### PROBLEM DESCRIPTION
Begin with the first line of the material and copy each line word for word through the line that contains "COL = S.collection"; the pictures are left out.

### SUPPLIED MATERIAL
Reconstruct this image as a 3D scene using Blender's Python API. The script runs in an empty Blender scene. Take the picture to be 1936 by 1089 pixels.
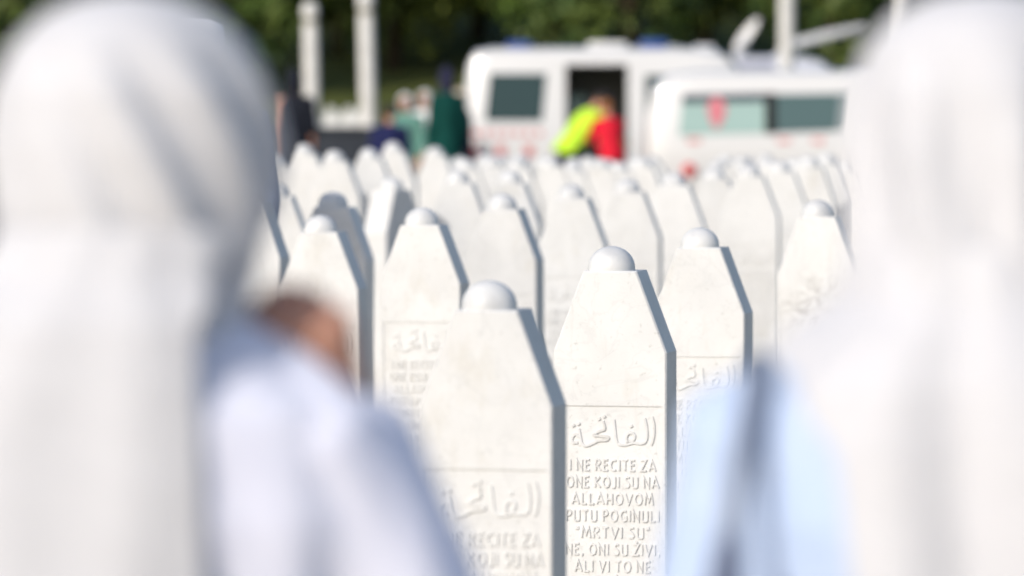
import bpy, bmesh, math, random
from mathutils import Vector, Matrix, noise
R = math.radians
PI = math.pi
rnd = random.Random(7)
S = bpy.context.scene
COL = S.collection

# ------------------------------------------------------------------ camera, light, exposure
W0, H0, FPX = 1936.0, 1089.0, 200.0 / 36.0 * 1936.0
HOR = 172.0                                   # image row of the horizon
PITCH = math.atan((H0 / 2 - HOR) / FPX)
CAMZ = 1.60
cam_d = bpy.data.cameras.new('camera')
cam = bpy.data.objects.new('camera', cam_d)
COL.objects.link(cam)
cam.location = (0, 0, CAMZ)
cam.rotation_euler = (PI / 2 - PITCH, 0, 0)
cam_d.lens = 200
cam_d.sensor_width = 36
cam_d.clip_start = 0.1
cam_d.clip_end = 2000
cam_d.dof.use_dof = True
cam_d.dof.focus_distance = 14.7
cam_d.dof.aperture_fstop = 3.7
cam_d.dof.aperture_blades = 0
S.camera = cam

SUN_AZ, SUN_EL = 36.0, 28.5                   # degrees to the left of straight behind the camera / above the horizon
w = bpy.data.worlds.new('World')
S.world = w
w.use_nodes = True
wn = w.node_tree
bg = wn.nodes['Background']
sky = wn.nodes.new('ShaderNodeTexSky')
sky.sky_type = 'NISHITA'
sky.sun_disc = False
sky.ozone_density = 2.5
sky.dust_density = 2.0
sky.sun_elevation = R(SUN_EL)
sky.sun_rotation = R(180 + SUN_AZ)
wn.links.new(sky.outputs[0], bg.inputs[0])
bg.inputs[1].default_value = 0.15
sd = bpy.data.lights.new('sun', 'SUN')
sd.energy = 2.75
sd.angle = R(0.5)
sd.color = (1.0, 0.955, 0.895)
sun = bpy.data.objects.new('sun', sd)
COL.objects.link(sun)
sdir = Vector((-math.sin(R(SUN_AZ)) * math.cos(R(SUN_EL)), -math.cos(R(SUN_AZ)) * math.cos(R(SUN_EL)), math.sin(R(SUN_EL))))
sun.rotation_euler = sdir.to_track_quat('Z', 'Y').to_euler()
sun.location = (-20, -20, 30)
S.view_settings.view_transform = 'Standard'
S.view_settings.look = 'None'
S.view_settings.gamma = 1
S.view_settings.exposure = 0.09
S.render.engine = 'CYCLES'
S.cycles.use_denoising = True
S.cycles.max_bounces = 6
S.render.film_transparent = False

FWD = Vector((0, math.cos(PITCH), -math.sin(PITCH)))
UPV = Vector((0, math.sin(PITCH), math.cos(PITCH)))
def at(px, py, d):
    return Vector((0, 0, CAMZ)) + d * (FWD + Vector(((px - W0 / 2) / FPX, 0, 0)) - UPV * ((py - H0 / 2) / FPX))

# ------------------------------------------------------------------ helpers
def obj(name, bm_or_me, mats, parent=None, smooth=False, autosmooth=None):
    if isinstance(bm_or_me, bmesh.types.BMesh):
        me = bpy.data.meshes.new(name)
        bm_or_me.normal_update()
        bm_or_me.to_mesh(me)
        bm_or_me.free()
    else:
        me = bm_or_me
    o = bpy.data.objects.new(name, me)
    COL.objects.link(o)
    if not isinstance(mats, (list, tuple)):
        mats = [mats]
    idx = [p.material_index for p in me.polygons] if len(mats) > 1 else None
    me.materials.clear()
    for m in mats:
        me.materials.append(m)
    if idx:
        me.polygons.foreach_set('material_index', idx)
    if smooth:
        for p in me.polygons:
            p.use_smooth = True
    if autosmooth:
        for p in me.polygons:
            p.use_smooth = True
        me.set_sharp_from_angle(angle=R(autosmooth))
    if parent:
        o.parent = parent
    return o
def tag(o, label, cat, group=None, kind=None):
    o['label'] = label
    o['category'] = cat
    if group:
        o['group'] = group
    if kind:
        o['kind'] = kind
    return o
def thing(name, label, cat, loc=(0, 0, 0), rz=0, group=None):
    o = bpy.data.objects.new(name, None)
    COL.objects.link(o)
    o.empty_display_size = 0.1
    o.location = loc
    o.rotation_euler = (0, 0, rz)
    return tag(o, label, cat, group)
def dup(root, loc, rz, label, group=None):
    r = root.copy()
    COL.objects.link(r)
    r.location = loc
    r.rotation_euler = (0, 0, rz)
    r['label'] = label
    if group:
        r['group'] = group
    for ch in list(root.children):
        c = ch.copy()
        COL.objects.link(c)
        c.parent = r
        for g in list(ch.children):
            k = g.copy()
            COL.objects.link(k)
            k.parent = c
    return r
def box(bm, x0, x1, y0, y1, z0, z1, bev=0.0, seg=2):
    r = bmesh.ops.create_cube(bm, size=1.0)
    vs = r['verts']
    for v in vs:
        v.co = Vector(((x0 + x1) / 2 + v.co.x * (x1 - x0), (y0 + y1) / 2 + v.co.y * (y1 - y0), (z0 + z1) / 2 + v.co.z * (z1 - z0)))
    if bev > 0:
        es = list({e for v in vs for e in v.link_edges})
        bmesh.ops.bevel(bm, geom=es, offset=bev, segments=seg, affect='EDGES', profile=0.5)
def tube(bm, pts, rad, seg=14, cap=True):
    """tapered tube; rad items are floats or (r_side, r_other)"""
    pts = [Vector(p) for p in pts]
    rings = []
    n = len(pts)
    for i, p in enumerate(pts):
        t = (pts[min(i + 1, n - 1)] - pts[max(i - 1, 0)]).normalized()
        ref = Vector((0, 1, 0)) if abs(t.y) < 0.9 else Vector((1, 0, 0))
        a = ref.cross(t).normalized()
        b = t.cross(a).normalized()
        r = rad[i]
        ra, rb = (r, r) if not isinstance(r, (tuple, list)) else r
        rings.append([bm.verts.new(p + a * ra * math.cos(2 * PI * k / seg) + b * rb * math.sin(2 * PI * k / seg)) for k in range(seg)])
    for i in range(n - 1):
        for k in range(seg):
            bm.faces.new((rings[i][k], rings[i][(k + 1) % seg], rings[i + 1][(k + 1) % seg], rings[i + 1][k]))
    if cap:
        bm.faces.new(rings[0][::-1])
        bm.faces.new(rings[-1])
def rtube(bm, pts, rad, seg=14):
    """tube with rounded ends"""
    pts = [Vector(p) for p in pts]
    def mean(r):
        return r if not isinstance(r, (tuple, list)) else min(r)
    def sc(r, f):
        return r * f if not isinstance(r, (tuple, list)) else (r[0] * f, r[1] * f)
    d0 = (pts[0] - pts[1]).normalized() * mean(rad[0])
    d1 = (pts[-1] - pts[-2]).normalized() * mean(rad[-1])
    P = [pts[0] + d0 * f for f in (0.95, 0.7, 0.35)] + pts + [pts[-1] + d1 * f for f in (0.35, 0.7, 0.95)]
    Q = [sc(rad[0], f) for f in (0.3, 0.71, 0.93)] + list(rad) + [sc(rad[-1], f) for f in (0.93, 0.71, 0.3)]
    tube(bm, P, Q, seg)
def ell(bm, c, r, seg=20, rot=None):
    q = bmesh.ops.create_uvsphere(bm, u_segments=seg, v_segments=max(8, seg // 2), radius=1.0)
    M = Matrix.Diagonal((r[0], r[1], r[2], 1))
    if rot:
        M = rot.to_matrix().to_4x4() @ M
    M = Matrix.Translation(c) @ M
    bmesh.ops.transform(bm, matrix=M, verts=q['verts'])
def lathe(bm, prof, seg=24, c=(0, 0, 0)):
    rings = []
    for r, z in prof:
        rings.append([bm.verts.new((c[0] + r * math.cos(2 * PI * k / seg), c[1] + r * math.sin(2 * PI * k / seg), c[2] + z)) for k in range(seg)])
    for i in range(len(prof) - 1):
        for k in range(seg):
            bm.faces.new((rings[i][k], rings[i][(k + 1) % seg], rings[i + 1][(k + 1) % seg], rings[i + 1][k]))
    bm.faces.new(rings[0][::-1])
    bm.faces.new(rings[-1])
def evaluate(bm, mods):
    """put bm on a temporary object with modifiers, return the finished mesh"""
    me = bpy.data.meshes.new('work')
    bm.normal_update()
    bm.to_mesh(me)
    bm.free()
    o = bpy.data.objects.new('work', me)
    COL.objects.link(o)
    for typ, kw in mods:
        m = o.modifiers.new(typ, typ)
        for k, v in kw.items():
            setattr(m, k, v)
    dg = bpy.context.evaluated_depsgraph_get()
    dg.update()
    out = bpy.data.meshes.new_from_object(o.evaluated_get(dg))
    bpy.data.objects.remove(o)
    bpy.data.meshes.remove(me)
    return out
def fused(bm, voxel, it=4):
    return evaluate(bm, [('REMESH', dict(mode='VOXEL', voxel_size=voxel, use_smooth_shade=True)), ('SMOOTH', dict(factor=0.5, iterations=it))])

# ------------------------------------------------------------------ materials
def mat(name, col, rough=0.6, spec=0.4, metallic=0.0, coat=0.0, sheen=0.0, emit=None):
    m = bpy.data.materials.new(name)
    m.use_nodes = True
    b = m.node_tree.nodes['Principled BSDF']
    b.inputs['Base Color'].default_value = (*col, 1)
    b.inputs['Roughness'].default_value = rough
    b.inputs['Specular IOR Level'].default_value = spec
    b.inputs['Metallic'].default_value = metallic
    b.inputs['Coat Weight'].default_value = coat
    b.inputs['Sheen Weight'].default_value = sheen
    return m
def noisy(m, c1, c2, scale=5.0, detail=5.0, bump=0.0, lo=0.35, hi=0.65, bscale=None, rnd_off=False):
    nt = m.node_tree
    b = nt.nodes['Principled BSDF']
    tc = nt.nodes.new('ShaderNodeTexCoord')
    vec = tc.outputs['Object']
    if rnd_off:
        oi = nt.nodes.new('ShaderNodeObjectInfo')
        mul = nt.nodes.new('ShaderNodeMath'); mul.operation = 'MULTIPLY'; mul.inputs[1].default_value = 37.0
        nt.links.new(oi.outputs['Random'], mul.inputs[0])
        add = nt.nodes.new('ShaderNodeVectorMath'); add.operation = 'ADD'
        nt.links.new(vec, add.inputs[0]); nt.links.new(mul.outputs[0], add.inputs[1])
        vec = add.outputs[0]
    n = nt.nodes.new('ShaderNodeTexNoise')
    n.inputs['Scale'].default_value = scale
    n.inputs['Detail'].default_value = detail
    nt.links.new(vec, n.inputs['Vector'])
    r = nt.nodes.new('ShaderNodeValToRGB')
    r.color_ramp.elements[0].position = lo
    r.color_ramp.elements[1].position = hi
    r.color_ramp.elements[0].color = (*c1, 1)
    r.color_ramp.elements[1].color = (*c2, 1)
    nt.links.new(n.outputs[0], r.inputs[0])
    nt.links.new(r.outputs[0], b.inputs['Base Color'])
    if bump:
        n2 = nt.nodes.new('ShaderNodeTexNoise')
        n2.inputs['Scale'].default_value = bscale or scale * 4
        n2.inputs['Detail'].default_value = 6
        nt.links.new(vec, n2.inputs['Vector'])
        bp = nt.nodes.new('ShaderNodeBump')
        bp.inputs['Strength'].default_value = bump
        bp.inputs['Distance'].default_value = 0.01
        nt.links.new(n2.outputs[0], bp.inputs['Height'])
        nt.links.new(bp.outputs[0], b.inputs['Normal'])
    return vec, r.outputs[0], b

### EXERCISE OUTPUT
Reconstruct this image as a 3D scene using Blender's Python API. The script runs in an empty Blender scene. Take the picture to be 1936 by 1089 pixels.
import bpy, bmesh, math, random
from mathutils import Vector, Matrix, noise
R = math.radians
PI = math.pi
rnd = random.Random(7)
S = bpy.context.scene
COL = S.collection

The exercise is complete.